**RECORDS FOR THE TASK:**
---+---

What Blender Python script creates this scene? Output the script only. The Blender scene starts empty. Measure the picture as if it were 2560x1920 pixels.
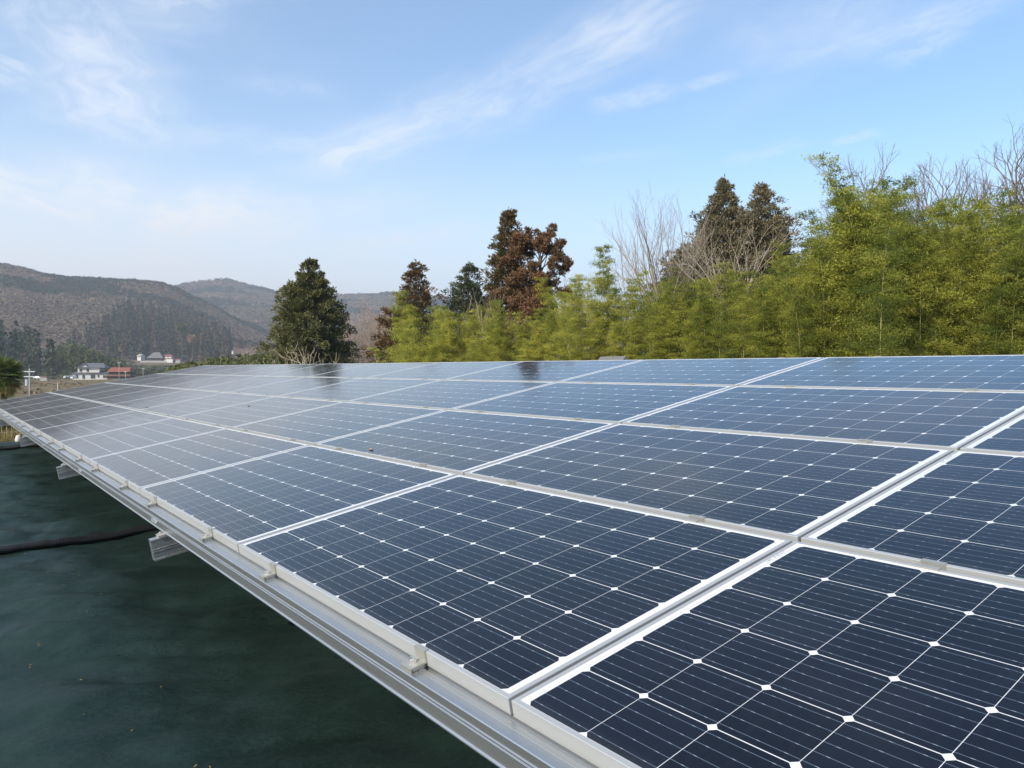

---+---

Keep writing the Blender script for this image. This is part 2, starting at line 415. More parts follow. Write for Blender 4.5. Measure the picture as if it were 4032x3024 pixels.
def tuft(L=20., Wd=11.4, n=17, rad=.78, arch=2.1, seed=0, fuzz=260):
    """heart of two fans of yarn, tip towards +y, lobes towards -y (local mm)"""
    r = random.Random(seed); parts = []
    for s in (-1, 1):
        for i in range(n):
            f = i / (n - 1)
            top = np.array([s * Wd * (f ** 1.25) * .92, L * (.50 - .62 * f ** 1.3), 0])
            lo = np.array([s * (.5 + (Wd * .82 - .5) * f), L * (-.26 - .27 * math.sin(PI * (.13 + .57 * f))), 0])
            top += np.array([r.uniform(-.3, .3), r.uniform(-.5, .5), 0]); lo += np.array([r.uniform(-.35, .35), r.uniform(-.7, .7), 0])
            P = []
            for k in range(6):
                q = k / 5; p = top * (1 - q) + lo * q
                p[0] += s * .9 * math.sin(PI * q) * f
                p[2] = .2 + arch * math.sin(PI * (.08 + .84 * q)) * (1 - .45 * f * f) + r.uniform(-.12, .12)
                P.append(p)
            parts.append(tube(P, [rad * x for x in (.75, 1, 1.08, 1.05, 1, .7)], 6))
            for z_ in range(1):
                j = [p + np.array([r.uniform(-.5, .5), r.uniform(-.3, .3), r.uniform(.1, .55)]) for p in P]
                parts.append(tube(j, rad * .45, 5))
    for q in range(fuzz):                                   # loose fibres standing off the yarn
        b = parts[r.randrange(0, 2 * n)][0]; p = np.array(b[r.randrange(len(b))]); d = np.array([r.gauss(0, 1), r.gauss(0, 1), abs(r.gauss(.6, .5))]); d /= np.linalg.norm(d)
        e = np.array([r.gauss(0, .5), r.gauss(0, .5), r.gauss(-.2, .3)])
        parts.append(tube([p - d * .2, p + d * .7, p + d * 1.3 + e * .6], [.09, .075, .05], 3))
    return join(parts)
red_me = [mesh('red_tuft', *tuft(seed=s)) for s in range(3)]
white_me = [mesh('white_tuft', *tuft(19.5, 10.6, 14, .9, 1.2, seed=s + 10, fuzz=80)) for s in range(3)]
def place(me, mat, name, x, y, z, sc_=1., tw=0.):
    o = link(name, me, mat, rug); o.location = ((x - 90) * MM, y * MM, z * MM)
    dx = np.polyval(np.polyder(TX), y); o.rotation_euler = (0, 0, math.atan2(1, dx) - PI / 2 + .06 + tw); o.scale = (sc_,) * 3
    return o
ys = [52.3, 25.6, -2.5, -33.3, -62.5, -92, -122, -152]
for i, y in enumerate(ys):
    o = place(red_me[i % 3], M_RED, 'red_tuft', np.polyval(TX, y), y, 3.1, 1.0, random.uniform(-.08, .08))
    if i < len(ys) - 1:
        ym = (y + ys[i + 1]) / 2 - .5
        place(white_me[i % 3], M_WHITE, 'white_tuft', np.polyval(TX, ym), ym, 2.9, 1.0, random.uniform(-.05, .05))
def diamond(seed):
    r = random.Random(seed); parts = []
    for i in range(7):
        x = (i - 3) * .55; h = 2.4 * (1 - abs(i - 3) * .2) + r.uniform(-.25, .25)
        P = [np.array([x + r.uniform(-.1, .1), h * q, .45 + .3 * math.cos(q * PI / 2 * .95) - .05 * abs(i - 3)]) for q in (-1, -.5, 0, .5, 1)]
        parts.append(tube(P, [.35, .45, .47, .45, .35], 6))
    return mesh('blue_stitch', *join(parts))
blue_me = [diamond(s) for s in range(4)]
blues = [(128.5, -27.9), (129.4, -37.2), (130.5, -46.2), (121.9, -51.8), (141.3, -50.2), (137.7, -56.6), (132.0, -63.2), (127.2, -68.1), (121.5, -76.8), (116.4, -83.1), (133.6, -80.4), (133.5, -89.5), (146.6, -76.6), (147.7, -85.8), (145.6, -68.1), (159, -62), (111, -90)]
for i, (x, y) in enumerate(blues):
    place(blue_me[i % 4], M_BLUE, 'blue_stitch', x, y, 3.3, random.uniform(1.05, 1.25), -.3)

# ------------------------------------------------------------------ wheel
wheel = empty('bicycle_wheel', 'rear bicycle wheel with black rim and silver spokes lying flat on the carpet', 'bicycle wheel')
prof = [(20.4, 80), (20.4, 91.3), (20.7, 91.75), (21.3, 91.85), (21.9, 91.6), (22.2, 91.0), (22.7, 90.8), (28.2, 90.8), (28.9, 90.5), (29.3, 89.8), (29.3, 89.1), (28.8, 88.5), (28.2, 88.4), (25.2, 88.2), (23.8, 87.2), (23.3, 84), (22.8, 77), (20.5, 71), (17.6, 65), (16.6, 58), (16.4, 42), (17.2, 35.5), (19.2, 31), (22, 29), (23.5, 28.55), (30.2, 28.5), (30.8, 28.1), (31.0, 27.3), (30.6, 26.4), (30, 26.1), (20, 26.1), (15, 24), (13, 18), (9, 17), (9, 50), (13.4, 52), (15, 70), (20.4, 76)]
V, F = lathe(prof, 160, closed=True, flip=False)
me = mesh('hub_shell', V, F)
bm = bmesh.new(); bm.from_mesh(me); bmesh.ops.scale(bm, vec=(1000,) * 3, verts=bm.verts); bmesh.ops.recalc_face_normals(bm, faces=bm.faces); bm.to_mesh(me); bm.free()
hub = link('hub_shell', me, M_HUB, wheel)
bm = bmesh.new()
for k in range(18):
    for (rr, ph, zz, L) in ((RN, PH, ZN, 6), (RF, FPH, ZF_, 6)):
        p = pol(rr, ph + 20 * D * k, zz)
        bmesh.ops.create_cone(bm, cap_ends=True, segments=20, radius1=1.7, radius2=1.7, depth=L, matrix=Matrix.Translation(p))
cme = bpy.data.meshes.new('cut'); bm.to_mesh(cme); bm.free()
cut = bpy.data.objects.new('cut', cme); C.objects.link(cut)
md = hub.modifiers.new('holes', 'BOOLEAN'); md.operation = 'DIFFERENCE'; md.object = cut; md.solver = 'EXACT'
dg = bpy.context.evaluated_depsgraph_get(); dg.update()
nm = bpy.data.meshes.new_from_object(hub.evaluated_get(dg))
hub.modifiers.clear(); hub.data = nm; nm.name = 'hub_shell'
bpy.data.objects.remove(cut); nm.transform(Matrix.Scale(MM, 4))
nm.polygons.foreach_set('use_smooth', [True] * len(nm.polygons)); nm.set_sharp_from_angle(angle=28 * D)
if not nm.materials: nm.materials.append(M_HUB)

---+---

**TO BE DONE:**
Filter out every line that lacks the word "pixels", and copy the rest.

**ANSWER IN FULL:**
What Blender Python script creates this scene? Output the script only. The Blender scene starts empty. Measure the picture as if it were 2560x1920 pixels.
Keep writing the Blender script for this image. This is part 2, starting at line 415. More parts follow. Write for Blender 4.5. Measure the picture as if it were 4032x3024 pixels.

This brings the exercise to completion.